DATA FOR THIS EXERCISE:
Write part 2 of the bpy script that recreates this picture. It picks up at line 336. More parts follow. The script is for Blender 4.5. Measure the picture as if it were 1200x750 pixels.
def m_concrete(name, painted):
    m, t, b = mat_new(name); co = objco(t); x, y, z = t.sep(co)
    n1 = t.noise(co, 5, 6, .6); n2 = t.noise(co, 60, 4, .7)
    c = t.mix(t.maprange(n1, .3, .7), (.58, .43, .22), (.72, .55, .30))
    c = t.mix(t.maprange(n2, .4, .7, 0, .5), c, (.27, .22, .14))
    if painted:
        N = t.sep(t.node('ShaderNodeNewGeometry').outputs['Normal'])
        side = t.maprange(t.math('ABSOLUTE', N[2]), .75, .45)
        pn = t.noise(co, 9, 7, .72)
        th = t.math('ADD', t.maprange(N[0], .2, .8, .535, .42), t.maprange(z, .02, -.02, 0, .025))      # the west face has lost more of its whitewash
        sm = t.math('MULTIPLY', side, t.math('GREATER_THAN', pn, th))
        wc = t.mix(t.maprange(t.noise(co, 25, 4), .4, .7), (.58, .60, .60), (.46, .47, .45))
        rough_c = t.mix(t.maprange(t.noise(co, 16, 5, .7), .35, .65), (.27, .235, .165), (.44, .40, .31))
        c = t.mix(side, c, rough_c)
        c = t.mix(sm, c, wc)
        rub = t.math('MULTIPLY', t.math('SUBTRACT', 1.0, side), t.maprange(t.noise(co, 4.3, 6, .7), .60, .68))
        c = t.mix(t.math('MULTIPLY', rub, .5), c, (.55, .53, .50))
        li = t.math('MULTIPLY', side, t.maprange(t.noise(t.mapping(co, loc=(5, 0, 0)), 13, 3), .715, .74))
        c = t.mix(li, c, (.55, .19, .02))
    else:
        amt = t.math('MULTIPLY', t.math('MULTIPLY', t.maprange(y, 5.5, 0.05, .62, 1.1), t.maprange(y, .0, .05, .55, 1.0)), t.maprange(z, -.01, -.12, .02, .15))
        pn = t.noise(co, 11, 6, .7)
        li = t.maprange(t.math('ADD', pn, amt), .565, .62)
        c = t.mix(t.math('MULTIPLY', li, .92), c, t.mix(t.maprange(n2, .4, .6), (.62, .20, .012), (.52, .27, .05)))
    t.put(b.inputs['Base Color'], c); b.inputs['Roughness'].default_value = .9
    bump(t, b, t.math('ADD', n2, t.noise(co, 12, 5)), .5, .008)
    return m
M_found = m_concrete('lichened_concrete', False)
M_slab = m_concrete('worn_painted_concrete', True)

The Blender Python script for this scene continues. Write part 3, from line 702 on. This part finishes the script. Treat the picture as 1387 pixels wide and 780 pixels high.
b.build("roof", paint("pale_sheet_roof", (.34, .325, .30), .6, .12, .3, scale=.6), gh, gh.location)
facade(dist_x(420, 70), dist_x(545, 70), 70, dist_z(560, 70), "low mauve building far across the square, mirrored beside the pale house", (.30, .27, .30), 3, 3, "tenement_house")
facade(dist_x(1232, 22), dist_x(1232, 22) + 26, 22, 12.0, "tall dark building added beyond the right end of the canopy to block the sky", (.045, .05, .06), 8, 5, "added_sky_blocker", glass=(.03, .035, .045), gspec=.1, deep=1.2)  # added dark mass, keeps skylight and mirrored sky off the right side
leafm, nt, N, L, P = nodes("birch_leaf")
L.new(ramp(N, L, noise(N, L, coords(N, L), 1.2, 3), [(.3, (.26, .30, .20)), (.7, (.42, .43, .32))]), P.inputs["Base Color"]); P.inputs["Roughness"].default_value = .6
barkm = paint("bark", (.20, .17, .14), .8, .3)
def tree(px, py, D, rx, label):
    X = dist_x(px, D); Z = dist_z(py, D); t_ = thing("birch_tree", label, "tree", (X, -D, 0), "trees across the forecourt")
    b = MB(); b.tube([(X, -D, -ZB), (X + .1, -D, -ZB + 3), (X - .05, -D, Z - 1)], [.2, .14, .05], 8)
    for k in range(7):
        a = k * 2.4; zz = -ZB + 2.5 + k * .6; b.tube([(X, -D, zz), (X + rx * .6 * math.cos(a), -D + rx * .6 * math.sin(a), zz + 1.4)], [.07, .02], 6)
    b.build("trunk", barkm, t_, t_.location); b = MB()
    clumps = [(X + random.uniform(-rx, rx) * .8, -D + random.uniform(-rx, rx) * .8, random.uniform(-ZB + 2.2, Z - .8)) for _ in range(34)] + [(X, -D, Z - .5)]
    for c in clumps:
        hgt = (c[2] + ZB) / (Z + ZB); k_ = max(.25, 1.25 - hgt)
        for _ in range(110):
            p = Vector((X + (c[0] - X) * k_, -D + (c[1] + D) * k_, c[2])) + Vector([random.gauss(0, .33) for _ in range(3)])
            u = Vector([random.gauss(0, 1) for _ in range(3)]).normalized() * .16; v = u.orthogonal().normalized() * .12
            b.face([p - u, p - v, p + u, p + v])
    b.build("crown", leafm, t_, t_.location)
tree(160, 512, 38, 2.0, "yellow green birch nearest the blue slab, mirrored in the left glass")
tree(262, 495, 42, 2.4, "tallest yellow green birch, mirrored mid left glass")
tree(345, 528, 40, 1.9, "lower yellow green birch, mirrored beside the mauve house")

SET TASK: Starting at the top of the data above, repeat every line exactly until the line containing "M_slab = m_concrete('worn_painted_concrete', True)" has been given, then stop.

RESPONSE:
Write part 2 of the bpy script that recreates this picture. It picks up at line 336. More parts follow. The script is for Blender 4.5. Measure the picture as if it were 1200x750 pixels.
def m_concrete(name, painted):
    m, t, b = mat_new(name); co = objco(t); x, y, z = t.sep(co)
    n1 = t.noise(co, 5, 6, .6); n2 = t.noise(co, 60, 4, .7)
    c = t.mix(t.maprange(n1, .3, .7), (.58, .43, .22), (.72, .55, .30))
    c = t.mix(t.maprange(n2, .4, .7, 0, .5), c, (.27, .22, .14))
    if painted:
        N = t.sep(t.node('ShaderNodeNewGeometry').outputs['Normal'])
        side = t.maprange(t.math('ABSOLUTE', N[2]), .75, .45)
        pn = t.noise(co, 9, 7, .72)
        th = t.math('ADD', t.maprange(N[0], .2, .8, .535, .42), t.maprange(z, .02, -.02, 0, .025))      # the west face has lost more of its whitewash
        sm = t.math('MULTIPLY', side, t.math('GREATER_THAN', pn, th))
        wc = t.mix(t.maprange(t.noise(co, 25, 4), .4, .7), (.58, .60, .60), (.46, .47, .45))
        rough_c = t.mix(t.maprange(t.noise(co, 16, 5, .7), .35, .65), (.27, .235, .165), (.44, .40, .31))
        c = t.mix(side, c, rough_c)
        c = t.mix(sm, c, wc)
        rub = t.math('MULTIPLY', t.math('SUBTRACT', 1.0, side), t.maprange(t.noise(co, 4.3, 6, .7), .60, .68))
        c = t.mix(t.math('MULTIPLY', rub, .5), c, (.55, .53, .50))
        li = t.math('MULTIPLY', side, t.maprange(t.noise(t.mapping(co, loc=(5, 0, 0)), 13, 3), .715, .74))
        c = t.mix(li, c, (.55, .19, .02))
    else:
        amt = t.math('MULTIPLY', t.math('MULTIPLY', t.maprange(y, 5.5, 0.05, .62, 1.1), t.maprange(y, .0, .05, .55, 1.0)), t.maprange(z, -.01, -.12, .02, .15))
        pn = t.noise(co, 11, 6, .7)
        li = t.maprange(t.math('ADD', pn, amt), .565, .62)
        c = t.mix(t.math('MULTIPLY', li, .92), c, t.mix(t.maprange(n2, .4, .6), (.62, .20, .012), (.52, .27, .05)))
    t.put(b.inputs['Base Color'], c); b.inputs['Roughness'].default_value = .9
    bump(t, b, t.math('ADD', n2, t.noise(co, 12, 5)), .5, .008)
    return m
M_found = m_concrete('lichened_concrete', False)
M_slab = m_concrete('worn_painted_concrete', True)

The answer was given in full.